NEW GUIDEBOOK NOW AVAILABLE

But while the downloadables are great, to ensure you are on track, and to fully experience the area, seriously consider purchasing a printed map or Guidebook. You can do research before you head off by purchasing a copy of the Goldfields Track Guidebook.

The Guide does more than just show you the way, it includes informative essays and information on the area’s flora, fauna, cultural and natural history to be discovered along the track. It is highly recommended for anyone exploring the Goldfields Track.


Click here to visit the GDTA’s online shop for the walker’s only individual maps.

Wallaby Track Elevation

The Wallaby Track Walk/Ride encounters both eucalypt forest and radiata pine plantation soon after departing Creswick.  This is followed by open farmland before re-entering native forest which forms the landscape all the way to Daylesford.

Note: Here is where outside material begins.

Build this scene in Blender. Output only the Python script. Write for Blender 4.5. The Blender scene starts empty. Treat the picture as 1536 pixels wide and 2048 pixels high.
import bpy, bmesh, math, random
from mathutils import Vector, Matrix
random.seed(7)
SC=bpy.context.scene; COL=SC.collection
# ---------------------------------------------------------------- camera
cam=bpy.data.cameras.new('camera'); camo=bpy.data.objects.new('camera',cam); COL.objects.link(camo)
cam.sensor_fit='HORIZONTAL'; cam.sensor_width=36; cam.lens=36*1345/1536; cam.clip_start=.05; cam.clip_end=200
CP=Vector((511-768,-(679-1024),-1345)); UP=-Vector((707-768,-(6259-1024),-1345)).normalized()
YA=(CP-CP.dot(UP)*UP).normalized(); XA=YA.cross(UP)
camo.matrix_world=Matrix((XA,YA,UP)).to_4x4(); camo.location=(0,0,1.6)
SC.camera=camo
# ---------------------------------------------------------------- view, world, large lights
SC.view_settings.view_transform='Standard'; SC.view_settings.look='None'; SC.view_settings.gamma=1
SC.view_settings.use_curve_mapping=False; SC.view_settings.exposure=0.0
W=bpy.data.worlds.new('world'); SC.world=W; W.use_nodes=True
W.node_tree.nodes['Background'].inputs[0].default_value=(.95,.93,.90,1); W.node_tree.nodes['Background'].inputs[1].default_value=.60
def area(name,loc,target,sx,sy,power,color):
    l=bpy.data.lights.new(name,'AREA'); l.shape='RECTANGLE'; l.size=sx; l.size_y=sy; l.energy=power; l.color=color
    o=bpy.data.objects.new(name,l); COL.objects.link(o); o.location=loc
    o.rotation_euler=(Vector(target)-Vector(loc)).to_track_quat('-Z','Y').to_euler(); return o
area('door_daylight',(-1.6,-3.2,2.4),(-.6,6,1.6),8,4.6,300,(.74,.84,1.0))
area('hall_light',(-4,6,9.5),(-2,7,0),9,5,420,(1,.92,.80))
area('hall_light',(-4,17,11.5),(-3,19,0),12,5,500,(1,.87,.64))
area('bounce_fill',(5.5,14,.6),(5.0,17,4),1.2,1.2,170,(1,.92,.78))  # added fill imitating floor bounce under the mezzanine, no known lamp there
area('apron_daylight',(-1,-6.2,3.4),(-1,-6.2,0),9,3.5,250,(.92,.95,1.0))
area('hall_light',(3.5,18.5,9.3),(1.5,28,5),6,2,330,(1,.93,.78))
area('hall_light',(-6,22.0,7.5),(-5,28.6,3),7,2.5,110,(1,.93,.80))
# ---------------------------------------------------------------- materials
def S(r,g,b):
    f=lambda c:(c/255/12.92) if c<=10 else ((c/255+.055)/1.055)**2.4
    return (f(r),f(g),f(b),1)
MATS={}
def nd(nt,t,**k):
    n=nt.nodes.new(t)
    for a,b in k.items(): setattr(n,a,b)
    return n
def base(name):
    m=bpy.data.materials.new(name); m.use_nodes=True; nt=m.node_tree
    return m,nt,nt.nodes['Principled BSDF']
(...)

The first section is the W.G.Spence Walk/Ride.  After leaving the Tourist Information Centre and crossing Creswick Creek by a foot bridge, walkers soon enter the University of Melbourne’s Creswick campus with its historic buildings and magnificent gardens.  Because of these you hardly notice the short climb before exiting to the Creswick Plantation.  Cyclists take a more direct way to St Georges Lake from the University entrance gates by following undulating roads.  After a short distance walkers are in Creswick Regional Park, and follow various gently-graded tracks and roads passing a small lake with a wooden sculpture of forester John La Gerche, old stables and a grate-covered mine shaft.  The path proceeds with gentle undulations before arriving at the 140 year old Oak Gully.  A steep climb via the Creswick Plantation takes you to the top of Brackenbury Hill with its views in all directions; then down to Dingley Dell on St Georges Lake.  A flat track is now followed along the eastern edge of the lake to a picnic ground.  Next there is a short climb to a water race which takes you almost through the former Koala Park before dropping to cross Creswick Creek again via a footbridge.  You now climb up to the junction where the cycle route re-joins, and then leave the former Koala Park to follow a rough-at-times track through a diggings-scarred landscape to Niggl Bridge which defines the end of the Creswick Regional Park.  The next part of the route is in Creswick State Forest along various classes of roads and tracks and generally rising for some 2km to Davey Road.  The historic Spence Hut site is passed on the right about half-way.    There is now fairly easy riding and walking to Bowens Lane where you emerge into farming country.  Grades are mainly quite easy from here to Mollongghip along rural roads and tracks.

Anderson Tramway Walk/Ride is totally within the Wombat State Forest, at times on dedicated walking/riding tracks and otherwise on former logging tracks.  Although the top of the Great Dividing Range is crossed after 4km, the grades are generally not difficult to handle, and after a further 3km Wombat Station is reached.

Wombat Forest Walk starts by following an old railway formation (now a 4WD track) slightly rising for 3km.  You then continue on a good gravel road with gentle grades to the edge of the former White Point Diggings.  From here you are on former logging tracks with many minor ups and downs for 5.5km to Telegraph Road.  Walkers cross the bitumen and enter Hepburn Regional Park, whereas riders turn left along Telegraph Road for 200 metres to Old Tom Track which is followed northwards.  The walk route proceeds with slight grades for 1.5km to a junction with a link to Sailors Falls Picnic Ground which can be used as an entry/exit point.  Continue northwards crossing Sailors Creek and re-linking with the riders at the north end of Old Toms Track after some short steep sections have been encountered.  Cross Sailors Creek again (by ford) and climb upwards and then down again before crossing the same creek again by ford; up to Old Ballarat Road, down Goo Goo Road to Wombat Creek which is followed to Lake Daylesford largely along a former water race.